## [Task directions]
Please print exactly the lines below, from the start of the material up to and including the line with "from mathutils.bvhtree import BVHTree", but none of the pictures.

## [Data extract]
---
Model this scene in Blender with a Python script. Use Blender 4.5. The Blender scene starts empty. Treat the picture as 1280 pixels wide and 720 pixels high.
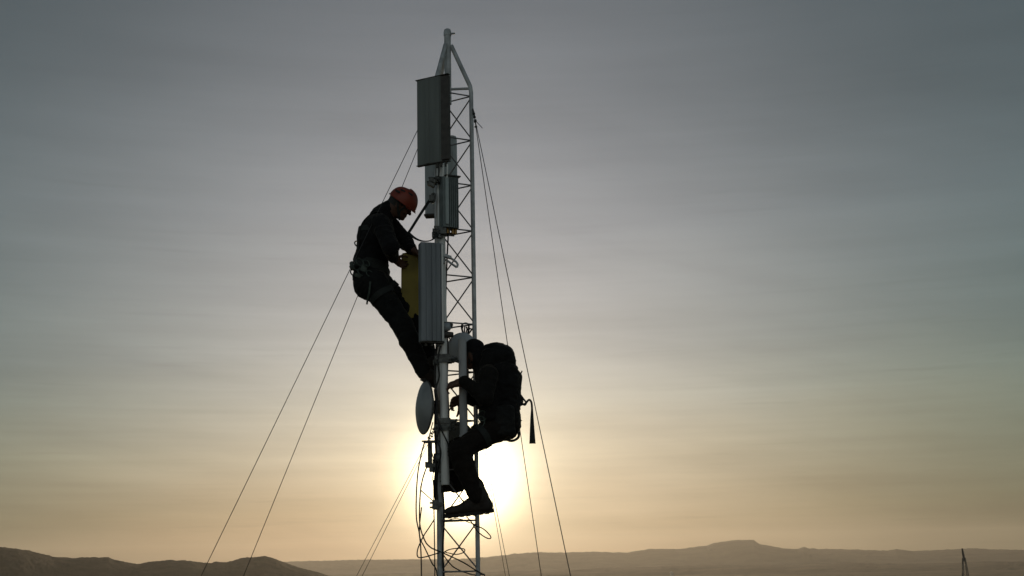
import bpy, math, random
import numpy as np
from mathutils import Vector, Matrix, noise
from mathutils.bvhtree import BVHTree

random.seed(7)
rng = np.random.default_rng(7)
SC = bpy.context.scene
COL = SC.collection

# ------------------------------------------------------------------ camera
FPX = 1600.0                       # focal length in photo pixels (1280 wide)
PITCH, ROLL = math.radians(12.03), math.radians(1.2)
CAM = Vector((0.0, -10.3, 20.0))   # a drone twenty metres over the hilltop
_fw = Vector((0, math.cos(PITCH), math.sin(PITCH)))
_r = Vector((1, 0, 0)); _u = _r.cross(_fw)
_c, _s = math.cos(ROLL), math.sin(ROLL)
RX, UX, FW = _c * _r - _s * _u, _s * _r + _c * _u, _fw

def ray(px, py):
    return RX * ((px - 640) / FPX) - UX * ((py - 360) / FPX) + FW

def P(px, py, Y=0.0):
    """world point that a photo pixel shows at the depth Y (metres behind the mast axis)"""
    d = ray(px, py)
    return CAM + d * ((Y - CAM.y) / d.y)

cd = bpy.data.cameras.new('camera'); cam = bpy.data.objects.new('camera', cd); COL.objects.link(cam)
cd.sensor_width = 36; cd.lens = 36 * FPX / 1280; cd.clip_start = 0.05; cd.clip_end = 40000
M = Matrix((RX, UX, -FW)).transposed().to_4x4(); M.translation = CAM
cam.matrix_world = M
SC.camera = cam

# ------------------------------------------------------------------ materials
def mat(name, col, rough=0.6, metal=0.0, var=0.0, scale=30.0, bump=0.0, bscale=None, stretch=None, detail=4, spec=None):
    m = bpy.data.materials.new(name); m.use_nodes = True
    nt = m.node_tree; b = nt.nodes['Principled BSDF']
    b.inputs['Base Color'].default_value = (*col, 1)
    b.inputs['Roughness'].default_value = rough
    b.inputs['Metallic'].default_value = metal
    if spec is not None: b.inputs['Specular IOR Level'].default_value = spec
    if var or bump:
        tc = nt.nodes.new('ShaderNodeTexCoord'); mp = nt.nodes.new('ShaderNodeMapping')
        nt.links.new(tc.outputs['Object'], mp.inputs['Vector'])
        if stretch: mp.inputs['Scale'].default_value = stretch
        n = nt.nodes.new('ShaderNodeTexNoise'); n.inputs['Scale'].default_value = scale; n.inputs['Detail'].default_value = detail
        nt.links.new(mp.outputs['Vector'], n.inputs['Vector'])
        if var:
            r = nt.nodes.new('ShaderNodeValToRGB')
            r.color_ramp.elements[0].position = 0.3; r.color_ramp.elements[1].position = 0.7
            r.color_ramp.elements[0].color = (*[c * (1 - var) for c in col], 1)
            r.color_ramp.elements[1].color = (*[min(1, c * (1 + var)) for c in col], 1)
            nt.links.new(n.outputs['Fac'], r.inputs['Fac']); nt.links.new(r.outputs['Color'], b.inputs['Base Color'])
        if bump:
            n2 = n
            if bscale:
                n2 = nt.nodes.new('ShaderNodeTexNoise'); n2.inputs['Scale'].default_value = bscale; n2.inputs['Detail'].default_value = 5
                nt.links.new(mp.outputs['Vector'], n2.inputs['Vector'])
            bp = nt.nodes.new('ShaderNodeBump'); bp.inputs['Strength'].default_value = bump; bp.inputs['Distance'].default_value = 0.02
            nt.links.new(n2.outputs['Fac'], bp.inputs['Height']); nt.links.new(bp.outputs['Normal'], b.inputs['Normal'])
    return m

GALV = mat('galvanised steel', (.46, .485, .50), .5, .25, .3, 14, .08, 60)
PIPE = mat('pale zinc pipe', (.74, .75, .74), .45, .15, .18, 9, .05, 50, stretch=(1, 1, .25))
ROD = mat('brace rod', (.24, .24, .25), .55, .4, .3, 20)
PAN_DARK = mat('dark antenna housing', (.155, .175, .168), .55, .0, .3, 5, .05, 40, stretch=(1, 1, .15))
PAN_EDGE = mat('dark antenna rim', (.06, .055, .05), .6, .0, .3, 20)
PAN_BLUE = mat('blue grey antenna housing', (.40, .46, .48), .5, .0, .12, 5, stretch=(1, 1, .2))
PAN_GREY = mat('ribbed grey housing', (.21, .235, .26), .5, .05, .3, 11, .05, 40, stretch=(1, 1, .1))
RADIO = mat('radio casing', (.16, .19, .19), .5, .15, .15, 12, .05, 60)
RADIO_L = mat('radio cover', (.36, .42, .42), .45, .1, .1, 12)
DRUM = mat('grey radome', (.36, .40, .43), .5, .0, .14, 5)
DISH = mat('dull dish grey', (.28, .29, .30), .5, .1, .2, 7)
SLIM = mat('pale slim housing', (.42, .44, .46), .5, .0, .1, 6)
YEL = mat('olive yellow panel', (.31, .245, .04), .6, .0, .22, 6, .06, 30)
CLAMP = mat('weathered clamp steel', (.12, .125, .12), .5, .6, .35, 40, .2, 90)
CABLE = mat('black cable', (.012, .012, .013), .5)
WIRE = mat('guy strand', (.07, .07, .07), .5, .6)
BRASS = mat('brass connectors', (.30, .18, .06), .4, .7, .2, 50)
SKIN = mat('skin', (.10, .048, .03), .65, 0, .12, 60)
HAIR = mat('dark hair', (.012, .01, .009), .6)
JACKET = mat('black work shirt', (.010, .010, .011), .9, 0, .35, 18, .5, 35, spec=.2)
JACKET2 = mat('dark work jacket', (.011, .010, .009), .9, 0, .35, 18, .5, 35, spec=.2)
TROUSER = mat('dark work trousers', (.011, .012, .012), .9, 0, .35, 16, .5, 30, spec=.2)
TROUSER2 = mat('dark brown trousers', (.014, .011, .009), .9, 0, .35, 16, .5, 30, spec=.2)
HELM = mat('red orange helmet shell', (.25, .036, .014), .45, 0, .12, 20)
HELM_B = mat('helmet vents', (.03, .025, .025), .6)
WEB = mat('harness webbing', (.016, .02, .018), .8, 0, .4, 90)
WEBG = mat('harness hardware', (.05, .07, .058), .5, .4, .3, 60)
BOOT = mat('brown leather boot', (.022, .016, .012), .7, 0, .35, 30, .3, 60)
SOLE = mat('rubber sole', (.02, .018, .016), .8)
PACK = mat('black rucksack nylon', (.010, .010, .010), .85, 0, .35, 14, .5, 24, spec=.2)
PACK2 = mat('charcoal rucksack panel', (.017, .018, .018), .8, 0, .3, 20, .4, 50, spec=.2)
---
## [Worked solution]
Model this scene in Blender with a Python script. Use Blender 4.5. The Blender scene starts empty. Treat the picture as 1280 pixels wide and 720 pixels high.
import bpy, math, random
import numpy as np
from mathutils import Vector, Matrix, noise
from mathutils.bvhtree import BVHTree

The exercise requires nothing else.